Tuesday, November 6, 2007

The 1936 Olympic Games


This picture is one of the many pictures from the 1936 Olympic Games in Nazi Germany. This was a time of intense racial prejudice against blacks. Hitler’s Aryan race was said to be the perfect race, with the features of blonde hair, fair skin, and blue eyes. Hitler wanted his Aryan race to dominate the world, and the unveiling of their athletic dominance was supposed to happen in 1938 in Berlin, Germany at the Olympic Games.
At first there was fear for the safety of the 18 African American athletes that would be traveling to compete in Nazi Germany, but after the African American community encouraged their participation, they could not let down their people. The African Americans dominated the Olympic Games, often crushing Hitler’s Aryans. African Americans took home 14 gold medals, and numerous others. The star that arose from the games would be Jesse Owens, who participated in track and field events. This media image pictures Jesse Owens winning one of his four gold medals of the Games. To the right is an Aryan athlete, and the left another athlete.

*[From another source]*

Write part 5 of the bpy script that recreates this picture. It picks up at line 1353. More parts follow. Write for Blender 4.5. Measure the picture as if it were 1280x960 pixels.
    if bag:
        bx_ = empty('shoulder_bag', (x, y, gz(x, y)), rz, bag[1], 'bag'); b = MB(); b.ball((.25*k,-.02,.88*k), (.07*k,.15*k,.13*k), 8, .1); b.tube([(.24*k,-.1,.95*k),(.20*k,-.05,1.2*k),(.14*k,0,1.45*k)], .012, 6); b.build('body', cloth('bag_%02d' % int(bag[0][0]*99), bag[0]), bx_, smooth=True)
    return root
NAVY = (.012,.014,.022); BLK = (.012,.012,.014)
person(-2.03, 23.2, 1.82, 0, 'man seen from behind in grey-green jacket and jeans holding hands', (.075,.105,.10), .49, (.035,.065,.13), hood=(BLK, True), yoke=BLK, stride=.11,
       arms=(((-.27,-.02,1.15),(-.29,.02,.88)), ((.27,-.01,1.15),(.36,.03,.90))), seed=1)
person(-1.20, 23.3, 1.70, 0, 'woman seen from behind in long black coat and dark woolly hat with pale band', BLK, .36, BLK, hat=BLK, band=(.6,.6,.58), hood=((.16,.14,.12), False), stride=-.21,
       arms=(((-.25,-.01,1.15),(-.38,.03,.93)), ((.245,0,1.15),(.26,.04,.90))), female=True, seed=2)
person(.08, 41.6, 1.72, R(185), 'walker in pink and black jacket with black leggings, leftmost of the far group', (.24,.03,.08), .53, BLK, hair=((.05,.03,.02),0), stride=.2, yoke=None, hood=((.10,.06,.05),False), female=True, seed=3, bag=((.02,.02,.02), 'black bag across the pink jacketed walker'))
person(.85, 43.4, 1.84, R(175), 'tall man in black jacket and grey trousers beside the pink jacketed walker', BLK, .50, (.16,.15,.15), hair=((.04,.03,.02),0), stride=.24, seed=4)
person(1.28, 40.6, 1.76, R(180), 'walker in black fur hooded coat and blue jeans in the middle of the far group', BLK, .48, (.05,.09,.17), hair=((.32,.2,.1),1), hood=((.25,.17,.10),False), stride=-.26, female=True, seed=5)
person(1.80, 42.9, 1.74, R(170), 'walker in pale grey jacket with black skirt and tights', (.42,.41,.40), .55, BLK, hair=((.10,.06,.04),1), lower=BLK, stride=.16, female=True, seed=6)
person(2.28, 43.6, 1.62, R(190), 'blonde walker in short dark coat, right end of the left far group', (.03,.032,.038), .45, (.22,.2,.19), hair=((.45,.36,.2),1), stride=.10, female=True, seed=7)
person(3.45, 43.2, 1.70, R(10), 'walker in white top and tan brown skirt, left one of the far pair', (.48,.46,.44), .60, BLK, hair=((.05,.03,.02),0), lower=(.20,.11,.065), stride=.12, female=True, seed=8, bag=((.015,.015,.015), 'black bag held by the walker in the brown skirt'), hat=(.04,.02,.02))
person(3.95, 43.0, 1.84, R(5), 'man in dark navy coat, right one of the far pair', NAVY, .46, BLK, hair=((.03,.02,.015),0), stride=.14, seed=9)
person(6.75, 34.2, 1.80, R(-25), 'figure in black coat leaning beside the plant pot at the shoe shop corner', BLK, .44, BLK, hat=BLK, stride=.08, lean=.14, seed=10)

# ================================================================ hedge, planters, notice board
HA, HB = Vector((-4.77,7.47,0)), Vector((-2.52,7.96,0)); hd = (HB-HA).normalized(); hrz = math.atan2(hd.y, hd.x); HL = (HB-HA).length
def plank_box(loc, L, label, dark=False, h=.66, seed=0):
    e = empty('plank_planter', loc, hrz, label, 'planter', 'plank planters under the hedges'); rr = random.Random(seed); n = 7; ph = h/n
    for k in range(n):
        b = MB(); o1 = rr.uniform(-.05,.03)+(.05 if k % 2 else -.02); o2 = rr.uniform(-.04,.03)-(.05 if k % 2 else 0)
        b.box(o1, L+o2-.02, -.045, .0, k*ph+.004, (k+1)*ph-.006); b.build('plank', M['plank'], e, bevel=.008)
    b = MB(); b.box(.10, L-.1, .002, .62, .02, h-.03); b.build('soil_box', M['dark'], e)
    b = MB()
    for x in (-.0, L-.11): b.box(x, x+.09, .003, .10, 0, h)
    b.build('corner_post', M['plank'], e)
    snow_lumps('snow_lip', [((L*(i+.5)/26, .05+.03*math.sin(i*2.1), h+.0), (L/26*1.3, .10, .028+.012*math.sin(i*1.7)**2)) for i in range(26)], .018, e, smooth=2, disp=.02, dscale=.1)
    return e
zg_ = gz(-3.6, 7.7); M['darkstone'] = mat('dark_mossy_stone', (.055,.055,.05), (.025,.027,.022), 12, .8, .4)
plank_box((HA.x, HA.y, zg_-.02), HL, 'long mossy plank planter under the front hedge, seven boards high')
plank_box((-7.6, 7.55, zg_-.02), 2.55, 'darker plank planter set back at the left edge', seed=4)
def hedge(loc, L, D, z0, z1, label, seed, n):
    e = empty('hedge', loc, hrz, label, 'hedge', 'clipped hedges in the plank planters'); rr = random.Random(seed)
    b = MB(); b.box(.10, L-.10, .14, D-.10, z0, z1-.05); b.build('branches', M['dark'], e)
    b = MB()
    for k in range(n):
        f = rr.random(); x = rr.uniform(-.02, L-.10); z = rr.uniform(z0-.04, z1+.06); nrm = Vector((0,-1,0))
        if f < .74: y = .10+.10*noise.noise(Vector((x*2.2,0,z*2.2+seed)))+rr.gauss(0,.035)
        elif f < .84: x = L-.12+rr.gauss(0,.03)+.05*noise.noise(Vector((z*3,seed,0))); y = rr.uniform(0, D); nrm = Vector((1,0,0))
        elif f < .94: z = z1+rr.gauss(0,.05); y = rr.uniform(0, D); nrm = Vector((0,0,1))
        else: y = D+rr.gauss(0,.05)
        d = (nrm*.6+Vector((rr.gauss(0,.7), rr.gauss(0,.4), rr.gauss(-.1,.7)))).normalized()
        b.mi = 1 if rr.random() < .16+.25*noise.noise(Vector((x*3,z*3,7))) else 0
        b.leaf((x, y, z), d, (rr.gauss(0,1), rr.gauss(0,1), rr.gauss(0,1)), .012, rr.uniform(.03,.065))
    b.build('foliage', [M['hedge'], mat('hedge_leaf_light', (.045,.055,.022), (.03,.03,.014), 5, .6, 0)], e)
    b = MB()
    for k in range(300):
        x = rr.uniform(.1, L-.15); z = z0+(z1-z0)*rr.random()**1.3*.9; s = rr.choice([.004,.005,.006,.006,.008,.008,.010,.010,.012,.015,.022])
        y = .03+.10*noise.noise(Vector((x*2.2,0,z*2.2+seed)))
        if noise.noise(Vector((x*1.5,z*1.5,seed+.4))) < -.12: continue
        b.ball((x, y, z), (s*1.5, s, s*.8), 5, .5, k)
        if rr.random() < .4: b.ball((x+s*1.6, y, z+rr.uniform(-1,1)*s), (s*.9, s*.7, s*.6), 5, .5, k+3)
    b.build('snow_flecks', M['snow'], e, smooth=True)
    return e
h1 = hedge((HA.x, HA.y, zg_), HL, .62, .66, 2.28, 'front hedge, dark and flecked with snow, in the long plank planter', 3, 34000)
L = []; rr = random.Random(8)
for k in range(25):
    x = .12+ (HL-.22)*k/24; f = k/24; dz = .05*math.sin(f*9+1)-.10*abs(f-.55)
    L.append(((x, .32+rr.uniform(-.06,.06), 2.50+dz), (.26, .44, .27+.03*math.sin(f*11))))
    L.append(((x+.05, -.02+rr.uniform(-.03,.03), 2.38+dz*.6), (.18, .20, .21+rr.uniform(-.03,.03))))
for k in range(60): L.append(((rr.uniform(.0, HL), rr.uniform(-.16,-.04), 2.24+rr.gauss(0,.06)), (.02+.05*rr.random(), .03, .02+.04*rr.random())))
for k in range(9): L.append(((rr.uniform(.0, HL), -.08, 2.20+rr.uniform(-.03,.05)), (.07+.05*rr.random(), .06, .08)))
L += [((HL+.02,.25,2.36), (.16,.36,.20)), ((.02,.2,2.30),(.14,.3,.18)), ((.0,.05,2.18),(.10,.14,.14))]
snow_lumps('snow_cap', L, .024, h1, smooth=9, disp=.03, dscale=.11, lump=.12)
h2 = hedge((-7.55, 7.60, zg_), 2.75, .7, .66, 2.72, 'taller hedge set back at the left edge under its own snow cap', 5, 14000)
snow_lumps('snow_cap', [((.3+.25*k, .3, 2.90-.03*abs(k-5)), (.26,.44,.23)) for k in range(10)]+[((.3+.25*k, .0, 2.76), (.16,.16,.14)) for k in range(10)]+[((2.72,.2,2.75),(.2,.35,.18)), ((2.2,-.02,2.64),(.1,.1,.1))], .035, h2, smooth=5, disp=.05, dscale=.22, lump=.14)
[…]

This is a powerful image showing that the African Americans can indeed beat the dominant white races that Africans have been oppressed by for so long. African Americans went into the Olympics knowing that they were the underdogs, and that no one thought they would win or succeed at anything, but African Americans proved the world wrong, and more so they proved that the Aryan race was not perfect.
Why were the African American’s still not given the rights of the whites more than 60 years after Lincoln declared their emancipation? According to Zinn’s chapter 9, “Slavery Without Submission, Emancipation Without Freedom,” on page 142 he discusses Lincoln’s 1962 Emancipation Proclamation, which gave slaves their freedom. But even when you just look at part of the title of the chapter, “Emancipation Without Freedom,” that is a perfect description of what the African Americans faced after emancipation. They were discriminated, segregated, and killed and beaten for what they looked like. But the African Americans did not give up fighting for their rights, and even 60 years after slaves were emancipated they were facing some of the most powerful effects of racism, but they proved the world wrong with their strength, endurance, and courage. To this day racism still exists, and African Americans still do not give up fighting for what is supposed to be equal rights for all mankind.
(http://www.ushmm.org/wlc/article.php?lang=en&ModuleId=10007088)
(http://en.wikipedia.org/wiki/Jesse_Owens)

1 comment:

gunderso said...

I don't get it. You seem to be atuned to stereotypes about African Americans, and you respect that they are still fighting for their rights, yet you seem to be unaware that religious freedoms for American Indians was only granted in the late 1970's and you totally dismiss the American Indian fight to not have their race be used as a good luck charm by Whites for their half-time sports fun-and-games. Please do some research about why American Indians resist being used for sports nicknames. Just google Indian mascots. You have much to learn. Please.